At a media briefing a day after Monday’s first countdown ended with the flight scrubbed, NASA officials said Monday’s experience was useful in trouble-shooting some problems and that additional difficulties could be worked through in the midst of a second launch try.

In that way, the launch exercise was serving essentially as a real-time dress rehearsal that hopefully would conclude with an actual, successful liftoff.

NASA’s initial Artemis I launch attempt on Monday ended after data showed that one of the rocket’s main-stage engines failed to reach the proper pre-launch temperature required for ignition, forcing a halt to the countdown and a postponement.

Speaking to reporters on Tuesday, mission managers said they believe a faulty sensor in the rocket’s engine section was the culprit for the engine cooling issue.

As a remedy for Saturday’s attempt, mission managers plan to begin that engine-cooling process roughly 30 minutes earlier in the launch countdown, NASA’s Artemis launch director Charlie Blackwell-Thompson said. But a full explanation for the faulty sensor requires more data analysis by engineers.

“The way the sensor is behaving doesn’t line up with the physics of the situation,” said John Honeycutt, NASA’s SLS program manager.

The sensor was last checked and calibrated months ago in the rocket factory, Honeycutt said. Replacing the sensor would require rolling the rocket back to its assembly building, a process that could delay the mission for months.

The first voyage of the SLS-Orion, a mission dubbed Artemis I, aims to put the 5.75-million-pound vehicle through its paces in a rigorous demonstration flight pushing its design limits, before NASA deems it reliable enough to carry astronauts.

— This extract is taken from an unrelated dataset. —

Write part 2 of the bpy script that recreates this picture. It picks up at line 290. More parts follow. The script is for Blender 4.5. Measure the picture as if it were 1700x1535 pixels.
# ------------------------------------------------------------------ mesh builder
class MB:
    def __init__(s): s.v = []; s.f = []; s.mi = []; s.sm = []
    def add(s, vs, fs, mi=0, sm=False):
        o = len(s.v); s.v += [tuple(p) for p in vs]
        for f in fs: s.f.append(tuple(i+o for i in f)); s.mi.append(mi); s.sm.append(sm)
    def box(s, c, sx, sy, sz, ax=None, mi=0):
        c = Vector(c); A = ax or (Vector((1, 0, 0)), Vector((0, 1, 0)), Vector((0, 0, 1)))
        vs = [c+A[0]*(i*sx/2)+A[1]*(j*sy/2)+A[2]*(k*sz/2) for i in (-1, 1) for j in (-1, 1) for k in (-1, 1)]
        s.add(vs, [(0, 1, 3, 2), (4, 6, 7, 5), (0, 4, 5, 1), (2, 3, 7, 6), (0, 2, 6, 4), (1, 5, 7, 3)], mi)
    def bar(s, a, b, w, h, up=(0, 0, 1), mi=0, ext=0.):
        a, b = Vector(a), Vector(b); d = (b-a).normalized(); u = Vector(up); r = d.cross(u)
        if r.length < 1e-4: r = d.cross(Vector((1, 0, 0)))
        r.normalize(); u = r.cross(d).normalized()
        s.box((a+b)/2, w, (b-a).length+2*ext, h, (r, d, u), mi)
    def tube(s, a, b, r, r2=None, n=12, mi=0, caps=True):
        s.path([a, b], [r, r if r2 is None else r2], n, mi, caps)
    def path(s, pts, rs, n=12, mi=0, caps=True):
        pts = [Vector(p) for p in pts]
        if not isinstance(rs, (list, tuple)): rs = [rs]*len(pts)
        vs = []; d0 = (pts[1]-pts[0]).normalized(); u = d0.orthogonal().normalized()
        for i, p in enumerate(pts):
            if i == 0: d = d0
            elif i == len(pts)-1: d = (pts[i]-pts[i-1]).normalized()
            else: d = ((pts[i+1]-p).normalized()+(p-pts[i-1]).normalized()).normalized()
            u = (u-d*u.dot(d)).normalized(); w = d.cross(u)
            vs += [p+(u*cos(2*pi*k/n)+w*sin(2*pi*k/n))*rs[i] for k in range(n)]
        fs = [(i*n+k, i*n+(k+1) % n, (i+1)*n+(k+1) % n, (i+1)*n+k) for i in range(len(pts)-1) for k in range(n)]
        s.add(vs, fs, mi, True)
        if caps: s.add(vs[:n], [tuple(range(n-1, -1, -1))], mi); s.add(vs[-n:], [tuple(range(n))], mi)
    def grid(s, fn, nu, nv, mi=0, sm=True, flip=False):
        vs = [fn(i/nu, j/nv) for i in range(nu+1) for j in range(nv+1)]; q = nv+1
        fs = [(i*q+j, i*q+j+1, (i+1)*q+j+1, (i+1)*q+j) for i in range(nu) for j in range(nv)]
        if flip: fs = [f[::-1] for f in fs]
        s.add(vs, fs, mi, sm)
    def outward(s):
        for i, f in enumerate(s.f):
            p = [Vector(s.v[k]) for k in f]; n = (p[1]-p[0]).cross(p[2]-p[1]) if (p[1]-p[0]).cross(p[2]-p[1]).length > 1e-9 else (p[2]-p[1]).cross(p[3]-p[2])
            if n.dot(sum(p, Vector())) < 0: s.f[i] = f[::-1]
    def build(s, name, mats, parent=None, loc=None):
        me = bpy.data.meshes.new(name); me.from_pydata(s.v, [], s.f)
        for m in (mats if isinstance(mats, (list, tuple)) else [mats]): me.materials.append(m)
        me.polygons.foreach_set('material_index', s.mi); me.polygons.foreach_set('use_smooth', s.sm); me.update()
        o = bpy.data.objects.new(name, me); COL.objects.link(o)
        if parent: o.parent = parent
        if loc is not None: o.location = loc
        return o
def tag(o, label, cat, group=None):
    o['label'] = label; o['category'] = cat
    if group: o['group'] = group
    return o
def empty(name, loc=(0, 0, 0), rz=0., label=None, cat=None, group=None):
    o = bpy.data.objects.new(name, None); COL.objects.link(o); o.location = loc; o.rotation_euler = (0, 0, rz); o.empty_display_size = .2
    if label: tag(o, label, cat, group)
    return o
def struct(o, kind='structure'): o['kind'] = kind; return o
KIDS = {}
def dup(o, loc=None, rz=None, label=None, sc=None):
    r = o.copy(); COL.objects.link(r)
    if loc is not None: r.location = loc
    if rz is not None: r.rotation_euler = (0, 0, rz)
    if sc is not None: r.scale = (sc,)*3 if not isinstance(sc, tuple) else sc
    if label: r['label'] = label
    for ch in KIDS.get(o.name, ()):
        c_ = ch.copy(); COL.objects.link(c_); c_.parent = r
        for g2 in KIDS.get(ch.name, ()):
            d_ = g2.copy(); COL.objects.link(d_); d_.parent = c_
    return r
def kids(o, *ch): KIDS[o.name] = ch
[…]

Named for the goddess who was Apollo’s twin sister in ancient Greek mythology, Artemis seeks to return astronauts to the moon’s surface as early as 2025, though many experts believe that time frame will likely slip by a few years.

The last humans to walk on the moon were the two-man descent team of Apollo 17 in 1972, following in the footsteps of 10 other astronauts during five earlier missions beginning with Apollo 11 in 1969.

Artemis also is enlisting commercial and international help to eventually establish a long-term lunar base as a stepping stone to even more ambitious human voyages to Mars, a goal NASA officials say would probably take until at least the late 2030s to achieve.

But NASA has many steps to take along the way, starting with getting the SLS-Orion vehicle into space.